A mí me gustaría hacer hincapié en que la mujer argentina nos había contado todo eso en medio de la iglesia, pero decido hacerle una consulta a Yolanda: la señora argentina nos había dicho que el pino donde apareció el cuerpo de la chica estaba justo al lado del cementerio, pero no recuerdo que hubiera un pino en esa zona.
—Es ese que se ve ahí a lo lejos —me señala Yolanda, mientras indica con su mano una dirección que se pierde en la oscuridad.
Yo no entiendo qué es lo que señala ni tengo muchas esperanzas de hacerlo porque reconozco que me cuesta mucho interpretar ese tipo de gestos. Ella sigue mostrándome el supuesto lugar, ahora haciendo uso de precisiones que incluyen menciones a edificios, techos, ventanas y hasta ramas.
—Pero eso no es un pino —le digo, y ella primero se ríe y luego se queda en silencio como si el tema hubiera dejado de importarle.

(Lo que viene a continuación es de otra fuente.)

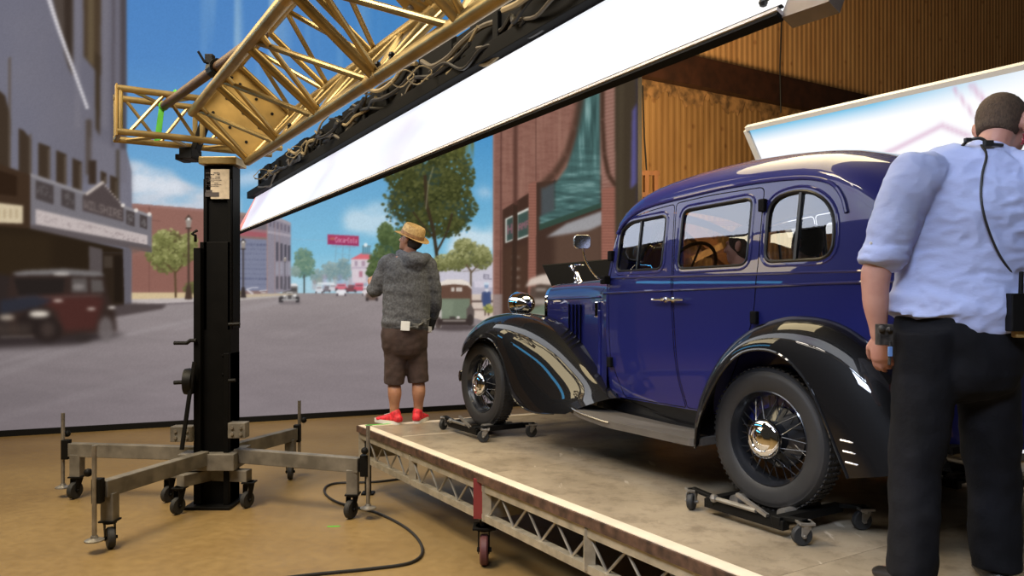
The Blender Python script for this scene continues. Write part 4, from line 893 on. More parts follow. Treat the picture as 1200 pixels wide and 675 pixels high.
# ================================================================ small things about the floor
cp = [on_floor(482, 561), on_floor(440, 566), on_floor(392, 568), on_floor(380, 577), on_floor(395, 590), on_floor(440, 602), on_floor(478, 622), on_floor(495, 645), on_floor(482, 661), on_floor(430, 669), on_floor(360, 676), on_floor(250, 690)]
c = MB().tube(catmull([p_ + UZ * .011 for p_ in cp], 8), .010, 8).build('power_cable', M_CABLE, None); tag(c, 'black power cable snaking over the floor beside the stage deck', 'cable')
for (x, y, l, rz, lab) in ((391, 617, .09, .1, 'green tape mark on the bare floor before the deck'),):
    P0 = on_floor(x, y); c = MB().box(P0 + UZ * .001, (l, .022, .002), Matrix.Rotation(rz, 3, 'Z')).build('tape_mark', M_GREEN, None, smooth=None); tag(c, lab, 'tape')
pq = at(428, 494.5, 1.08 * 900 / (494.5 - 350) ); c = MB().bar(ant(A0 + .05, 6.2, PLAT + .006), ant(A0 + .28, 6.16, PLAT + .0065), .03, .002).build('tape_mark', M_GREEN, None, smooth=None); tag(c, 'green tape mark at the far corner of the deck', 'tape')
# wooden scaffold tower far behind the car
M_WOOD = pm('orange_brown_timber', (.11, .045, .016), .6, var=.3, vscale=4, stretch=(1, 1, .3)); M_WOODL = pm('pale_timber', (.34, .20, .085), .6, var=.25, vscale=5)
sw = thing('timber_scaffold', 'brown timber stair scaffold against the ribbed wall beyond the car', 'scaffold', ant(3.6, 12.4, 0))
def wp(px, py, t=12.4):
    a_ = t; u = (px - CX) / F; a = (u * t * AD.y - t * AD.x) / (AN.x - u * AN.y); Y = a * AN.y + t * AD.y
    return V((u * Y, Y, CAM_H - (py - HY) / F * Y))
def timber(p_, q_, w, nm, mat=None): MB().bar(p_, q_, w, w * .6, up=-AD).build(nm, mat or M_WOOD, sw, smooth=None)
for px in (757, 768, 800, 838, 868): g = wp(px, 300); timber(V((g.x, g.y, 0)), wp(px, 200 if px < 780 else 262), .11, 'post')
for (a_, b_) in (((748, 203), (772, 203)), ((748, 228), (772, 229)), ((745, 262), (880, 262)), ((745, 300), (880, 300))): timber(wp(*a_), wp(*b_), .10, 'rail')
timber(wp(800, 262, 12.3), wp(880, 330, 12.3), .3, 'stair_stringer'); timber(wp(770, 262, 12.2), wp(735, 330, 12.2), .2, 'brace'); timber(wp(810, 305, 12.2), wp(845, 288, 12.2), .14, 'tread', M_WOODL)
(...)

Entonces se me ocurre preguntarle qué es lo que más le gusta de Portbou.
—Todo, llevo toda mi vida aquí, cincuenta y nueve años y todo, todo, todo. Estoy muy a gusto aquí, pero más a gusto en inverno que en verano, ¿eh?
—Hace mucho calor en verano, ¿no? —le pregunto, aunque, de hecho, pienso ir a buscar un abrigo a la habitación porque ya tengo un poco de frío.
—Aparte de mucho calor, mucha gente, para mí demasiada —se ríe con una gran carcajada—, pero es lo que hay.